On Tuesday the Franciscans charged with the care of the Holy Land celebrated the “Day of Memory of the Armenian People,” recalling the legacy of the missionary martyrs who worked in Armenian territory occupied by the Turks.

“From 1894 to 1923, an unheard-of tragedy befell the Armenian people without distinction for sex or age, almost completely annihilating this Christian people that was the first to accept Christianity in the year 301 as the religion of the nation,” the Franciscan Custodians of the Holy Land said in a statement released on the internet.
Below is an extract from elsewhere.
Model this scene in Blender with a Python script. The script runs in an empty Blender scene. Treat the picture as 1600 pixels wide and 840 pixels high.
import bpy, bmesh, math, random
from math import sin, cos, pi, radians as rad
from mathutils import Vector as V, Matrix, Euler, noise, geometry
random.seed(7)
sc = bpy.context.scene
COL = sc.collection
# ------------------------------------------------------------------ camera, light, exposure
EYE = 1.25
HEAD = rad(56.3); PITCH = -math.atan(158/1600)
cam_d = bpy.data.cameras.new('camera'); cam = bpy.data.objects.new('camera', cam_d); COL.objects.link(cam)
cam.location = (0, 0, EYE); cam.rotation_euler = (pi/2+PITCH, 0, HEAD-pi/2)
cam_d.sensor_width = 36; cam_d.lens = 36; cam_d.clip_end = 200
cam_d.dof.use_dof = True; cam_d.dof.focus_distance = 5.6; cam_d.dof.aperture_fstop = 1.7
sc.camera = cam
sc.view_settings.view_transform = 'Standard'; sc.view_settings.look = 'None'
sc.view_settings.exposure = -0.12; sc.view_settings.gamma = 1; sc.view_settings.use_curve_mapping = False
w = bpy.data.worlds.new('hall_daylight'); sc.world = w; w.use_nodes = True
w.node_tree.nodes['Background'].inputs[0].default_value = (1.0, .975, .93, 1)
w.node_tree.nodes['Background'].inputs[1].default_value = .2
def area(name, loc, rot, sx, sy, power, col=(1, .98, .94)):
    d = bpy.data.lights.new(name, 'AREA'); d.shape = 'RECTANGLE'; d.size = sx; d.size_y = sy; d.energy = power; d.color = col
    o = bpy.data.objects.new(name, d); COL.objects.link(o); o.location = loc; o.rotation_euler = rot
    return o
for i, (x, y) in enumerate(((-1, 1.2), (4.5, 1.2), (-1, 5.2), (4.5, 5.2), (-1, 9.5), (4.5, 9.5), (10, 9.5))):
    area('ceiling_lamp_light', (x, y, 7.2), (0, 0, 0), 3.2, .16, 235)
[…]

The statement also took note of the “indiscriminate massacre of Christians” in which “a large number of missionary Franciscans of the Holy Land lost their lives, and the Latin rite faithful of Armenia were also immolated.”
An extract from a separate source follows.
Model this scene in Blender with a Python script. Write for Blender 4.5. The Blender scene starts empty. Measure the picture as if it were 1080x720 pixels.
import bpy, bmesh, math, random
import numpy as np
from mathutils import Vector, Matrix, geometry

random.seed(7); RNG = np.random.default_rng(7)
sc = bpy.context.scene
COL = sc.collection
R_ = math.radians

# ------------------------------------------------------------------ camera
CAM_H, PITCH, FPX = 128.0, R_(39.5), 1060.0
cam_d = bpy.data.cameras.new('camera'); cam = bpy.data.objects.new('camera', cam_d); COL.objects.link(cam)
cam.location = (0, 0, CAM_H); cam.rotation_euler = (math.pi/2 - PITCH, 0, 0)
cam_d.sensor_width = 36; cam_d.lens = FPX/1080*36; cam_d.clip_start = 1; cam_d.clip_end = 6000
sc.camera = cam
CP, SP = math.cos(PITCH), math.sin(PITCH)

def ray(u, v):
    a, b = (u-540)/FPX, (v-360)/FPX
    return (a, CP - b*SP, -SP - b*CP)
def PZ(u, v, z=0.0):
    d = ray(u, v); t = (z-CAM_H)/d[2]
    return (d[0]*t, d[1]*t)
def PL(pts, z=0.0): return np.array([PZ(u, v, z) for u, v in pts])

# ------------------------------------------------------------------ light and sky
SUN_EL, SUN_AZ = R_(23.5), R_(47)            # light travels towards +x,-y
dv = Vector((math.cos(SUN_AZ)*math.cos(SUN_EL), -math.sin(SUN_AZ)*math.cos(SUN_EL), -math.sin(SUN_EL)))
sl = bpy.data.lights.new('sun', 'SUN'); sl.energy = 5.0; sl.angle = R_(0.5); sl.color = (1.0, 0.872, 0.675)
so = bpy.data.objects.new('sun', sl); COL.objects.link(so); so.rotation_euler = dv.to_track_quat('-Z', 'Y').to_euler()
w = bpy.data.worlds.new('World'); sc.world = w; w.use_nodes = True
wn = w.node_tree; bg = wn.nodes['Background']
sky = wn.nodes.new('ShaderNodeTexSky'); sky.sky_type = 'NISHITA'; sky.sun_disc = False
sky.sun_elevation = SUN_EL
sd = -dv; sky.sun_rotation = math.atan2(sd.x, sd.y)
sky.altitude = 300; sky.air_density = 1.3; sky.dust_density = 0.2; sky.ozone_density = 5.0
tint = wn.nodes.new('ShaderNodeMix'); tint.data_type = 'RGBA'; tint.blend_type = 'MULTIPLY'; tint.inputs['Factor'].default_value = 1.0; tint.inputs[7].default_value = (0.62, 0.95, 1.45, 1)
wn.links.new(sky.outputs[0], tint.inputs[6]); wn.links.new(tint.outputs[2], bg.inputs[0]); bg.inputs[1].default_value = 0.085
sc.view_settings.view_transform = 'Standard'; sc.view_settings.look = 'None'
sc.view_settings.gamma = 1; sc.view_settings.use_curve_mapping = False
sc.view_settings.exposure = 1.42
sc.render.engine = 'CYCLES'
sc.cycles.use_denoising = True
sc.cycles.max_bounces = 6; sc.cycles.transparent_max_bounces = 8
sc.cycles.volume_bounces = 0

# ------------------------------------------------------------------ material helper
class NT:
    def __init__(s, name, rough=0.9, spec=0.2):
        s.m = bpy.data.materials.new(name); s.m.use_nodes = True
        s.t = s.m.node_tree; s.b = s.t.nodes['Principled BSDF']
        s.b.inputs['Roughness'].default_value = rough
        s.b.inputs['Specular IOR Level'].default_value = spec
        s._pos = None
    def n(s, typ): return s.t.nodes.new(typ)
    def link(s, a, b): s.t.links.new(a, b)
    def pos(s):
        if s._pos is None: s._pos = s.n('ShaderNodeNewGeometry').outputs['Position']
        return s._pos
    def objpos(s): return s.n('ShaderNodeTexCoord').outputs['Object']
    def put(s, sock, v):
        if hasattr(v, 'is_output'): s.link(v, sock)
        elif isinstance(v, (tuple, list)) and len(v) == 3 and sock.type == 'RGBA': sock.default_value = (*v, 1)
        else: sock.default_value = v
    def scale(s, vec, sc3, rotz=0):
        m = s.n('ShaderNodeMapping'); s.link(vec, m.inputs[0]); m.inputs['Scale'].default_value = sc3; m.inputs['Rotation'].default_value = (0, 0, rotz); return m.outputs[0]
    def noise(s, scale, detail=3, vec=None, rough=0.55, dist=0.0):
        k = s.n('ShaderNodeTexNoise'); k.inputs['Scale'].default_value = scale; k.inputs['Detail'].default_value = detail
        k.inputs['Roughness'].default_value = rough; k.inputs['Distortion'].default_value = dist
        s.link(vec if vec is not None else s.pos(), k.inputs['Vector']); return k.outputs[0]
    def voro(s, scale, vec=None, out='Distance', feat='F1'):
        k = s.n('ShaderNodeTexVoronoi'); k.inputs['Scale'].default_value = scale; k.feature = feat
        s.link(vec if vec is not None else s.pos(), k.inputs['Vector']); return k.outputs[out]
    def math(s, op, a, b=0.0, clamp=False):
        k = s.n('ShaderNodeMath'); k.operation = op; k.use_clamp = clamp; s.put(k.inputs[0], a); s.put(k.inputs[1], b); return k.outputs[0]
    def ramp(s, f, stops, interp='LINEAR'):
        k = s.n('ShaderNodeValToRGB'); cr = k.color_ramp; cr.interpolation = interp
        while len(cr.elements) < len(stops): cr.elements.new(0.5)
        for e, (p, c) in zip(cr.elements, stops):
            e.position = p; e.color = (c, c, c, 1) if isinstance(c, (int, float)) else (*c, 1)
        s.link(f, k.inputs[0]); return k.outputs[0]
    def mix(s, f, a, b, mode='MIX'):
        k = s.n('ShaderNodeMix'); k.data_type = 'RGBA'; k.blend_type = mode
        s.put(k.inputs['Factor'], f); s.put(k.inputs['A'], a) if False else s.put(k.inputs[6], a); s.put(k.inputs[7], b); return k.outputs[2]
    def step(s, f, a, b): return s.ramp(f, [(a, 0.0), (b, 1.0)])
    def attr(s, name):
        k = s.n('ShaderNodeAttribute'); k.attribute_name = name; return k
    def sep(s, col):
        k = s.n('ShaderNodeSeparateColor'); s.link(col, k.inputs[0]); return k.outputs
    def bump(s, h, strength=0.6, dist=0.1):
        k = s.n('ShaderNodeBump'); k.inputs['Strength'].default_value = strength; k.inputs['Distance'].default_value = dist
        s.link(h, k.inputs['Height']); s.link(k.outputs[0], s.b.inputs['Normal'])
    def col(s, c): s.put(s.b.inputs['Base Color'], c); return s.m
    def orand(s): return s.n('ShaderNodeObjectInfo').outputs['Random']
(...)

Among those remembered during the commemoration were “Blessed Salvatore Lilli and seven companion martyrs, killed by the Turks for their faith; Brother Vittore Urrutia, starved to death for helping to save other parishioners from the massacre; Brother Pasquale Boladian, starved to death; Father Patrizio Werkley, who was killed while taking care of typhus victims,” as well as many others.

“May the memory and sacrifice of this people obtain from God peace in the world and fraternal understanding between all believers,” the statement emphasized in conclusion.

Armenian genocide

On April 24, 1915, Turkey arrested and executed hundreds of Armenian leaders, initiating what many call the holocaust of at least a million and a half of the two million Armenians who lived under the Turkish Empire.

The Armenian people lived as second-class citizens in the Ottoman Empire.  Between 1884 and 1197, an estimated 300,000 were massacred.  Between 1915 and 1917, many were deported and possibly up to a million and a half were executed.